[BEGIN RECORD LIST]

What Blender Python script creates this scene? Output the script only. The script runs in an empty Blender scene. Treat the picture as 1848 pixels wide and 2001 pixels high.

[END RECORD LIST]
[BEGIN RECORD LIST]

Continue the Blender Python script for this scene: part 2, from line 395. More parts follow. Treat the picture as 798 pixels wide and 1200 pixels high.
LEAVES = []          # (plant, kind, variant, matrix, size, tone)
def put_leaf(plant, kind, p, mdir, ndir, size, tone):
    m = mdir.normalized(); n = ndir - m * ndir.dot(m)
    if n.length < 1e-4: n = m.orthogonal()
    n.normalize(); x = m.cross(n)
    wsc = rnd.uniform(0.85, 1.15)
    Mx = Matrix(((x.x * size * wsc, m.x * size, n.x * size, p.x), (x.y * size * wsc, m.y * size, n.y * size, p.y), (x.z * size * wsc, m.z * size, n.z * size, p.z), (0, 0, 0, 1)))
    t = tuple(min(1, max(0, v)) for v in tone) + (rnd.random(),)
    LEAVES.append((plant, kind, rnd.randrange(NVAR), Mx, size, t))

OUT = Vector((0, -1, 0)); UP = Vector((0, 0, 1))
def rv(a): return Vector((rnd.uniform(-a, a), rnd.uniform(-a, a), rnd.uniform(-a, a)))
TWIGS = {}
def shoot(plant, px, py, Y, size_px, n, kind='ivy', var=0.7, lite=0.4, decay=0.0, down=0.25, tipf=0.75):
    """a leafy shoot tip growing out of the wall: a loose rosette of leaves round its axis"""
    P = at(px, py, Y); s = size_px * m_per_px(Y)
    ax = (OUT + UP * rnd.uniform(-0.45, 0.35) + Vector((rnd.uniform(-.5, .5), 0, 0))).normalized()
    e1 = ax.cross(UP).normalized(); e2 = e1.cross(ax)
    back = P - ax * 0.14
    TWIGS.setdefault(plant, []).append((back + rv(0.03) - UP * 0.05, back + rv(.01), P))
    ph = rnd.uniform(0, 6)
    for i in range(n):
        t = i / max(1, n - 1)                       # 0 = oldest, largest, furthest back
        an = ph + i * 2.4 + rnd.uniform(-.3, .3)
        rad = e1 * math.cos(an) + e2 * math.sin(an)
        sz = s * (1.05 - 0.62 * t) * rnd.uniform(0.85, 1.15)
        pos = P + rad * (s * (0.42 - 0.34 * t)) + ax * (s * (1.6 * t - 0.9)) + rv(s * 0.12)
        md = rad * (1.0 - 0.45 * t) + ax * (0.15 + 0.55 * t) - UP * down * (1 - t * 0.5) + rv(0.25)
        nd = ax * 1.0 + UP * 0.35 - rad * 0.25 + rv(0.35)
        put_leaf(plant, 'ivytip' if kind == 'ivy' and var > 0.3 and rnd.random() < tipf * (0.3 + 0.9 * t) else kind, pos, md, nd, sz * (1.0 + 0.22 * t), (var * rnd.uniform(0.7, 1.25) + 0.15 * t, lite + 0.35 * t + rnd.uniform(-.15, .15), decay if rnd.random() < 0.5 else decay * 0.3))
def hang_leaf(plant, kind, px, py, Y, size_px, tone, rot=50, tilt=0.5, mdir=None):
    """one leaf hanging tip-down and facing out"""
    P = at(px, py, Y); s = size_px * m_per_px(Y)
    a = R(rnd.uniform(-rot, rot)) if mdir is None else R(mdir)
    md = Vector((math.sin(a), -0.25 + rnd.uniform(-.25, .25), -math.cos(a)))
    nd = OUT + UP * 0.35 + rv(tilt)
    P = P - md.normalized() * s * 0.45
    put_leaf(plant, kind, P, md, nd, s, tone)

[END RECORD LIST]
[BEGIN RECORD LIST]

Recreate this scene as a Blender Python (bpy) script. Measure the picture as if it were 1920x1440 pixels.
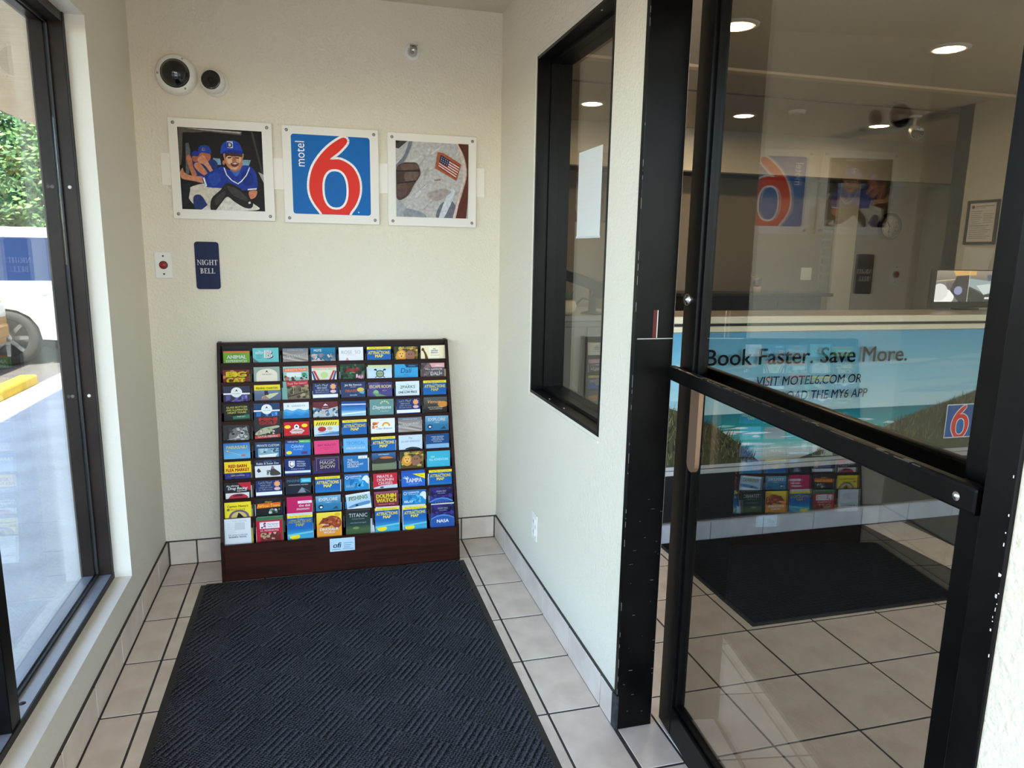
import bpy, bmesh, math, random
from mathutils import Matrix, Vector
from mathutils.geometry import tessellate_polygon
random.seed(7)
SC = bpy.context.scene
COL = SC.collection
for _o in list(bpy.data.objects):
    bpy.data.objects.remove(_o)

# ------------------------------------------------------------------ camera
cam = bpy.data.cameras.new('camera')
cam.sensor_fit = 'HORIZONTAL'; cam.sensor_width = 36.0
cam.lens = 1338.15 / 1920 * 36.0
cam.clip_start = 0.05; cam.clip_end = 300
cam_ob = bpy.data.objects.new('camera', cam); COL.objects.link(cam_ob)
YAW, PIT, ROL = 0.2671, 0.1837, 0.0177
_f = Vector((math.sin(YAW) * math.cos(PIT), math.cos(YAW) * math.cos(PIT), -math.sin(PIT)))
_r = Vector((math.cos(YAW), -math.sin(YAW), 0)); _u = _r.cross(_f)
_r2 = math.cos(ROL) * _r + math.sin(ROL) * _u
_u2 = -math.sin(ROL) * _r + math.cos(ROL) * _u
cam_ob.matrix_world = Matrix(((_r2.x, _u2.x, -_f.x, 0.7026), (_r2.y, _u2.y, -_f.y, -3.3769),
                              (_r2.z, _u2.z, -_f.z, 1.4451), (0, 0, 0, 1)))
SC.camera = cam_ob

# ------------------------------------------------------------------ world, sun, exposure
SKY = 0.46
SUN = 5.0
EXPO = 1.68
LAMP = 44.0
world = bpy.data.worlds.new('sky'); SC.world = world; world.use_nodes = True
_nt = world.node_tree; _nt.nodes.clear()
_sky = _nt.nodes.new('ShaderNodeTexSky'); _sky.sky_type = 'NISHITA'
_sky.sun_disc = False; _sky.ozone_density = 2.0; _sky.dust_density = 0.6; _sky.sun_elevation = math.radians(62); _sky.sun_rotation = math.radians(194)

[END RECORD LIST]

**WORK TO BE COMPLETED**
Would you restate, exactly and with no pictures, the lines of the entries above from the one containing "Recreate this scene" through the one containing "bpy.data.objects.remove(_o)"?

**COMPLETED EXERCISE**
Recreate this scene as a Blender Python (bpy) script. Measure the picture as if it were 1920x1440 pixels.
import bpy, bmesh, math, random
from mathutils import Matrix, Vector
from mathutils.geometry import tessellate_polygon
random.seed(7)
SC = bpy.context.scene
COL = SC.collection
for _o in list(bpy.data.objects):
    bpy.data.objects.remove(_o)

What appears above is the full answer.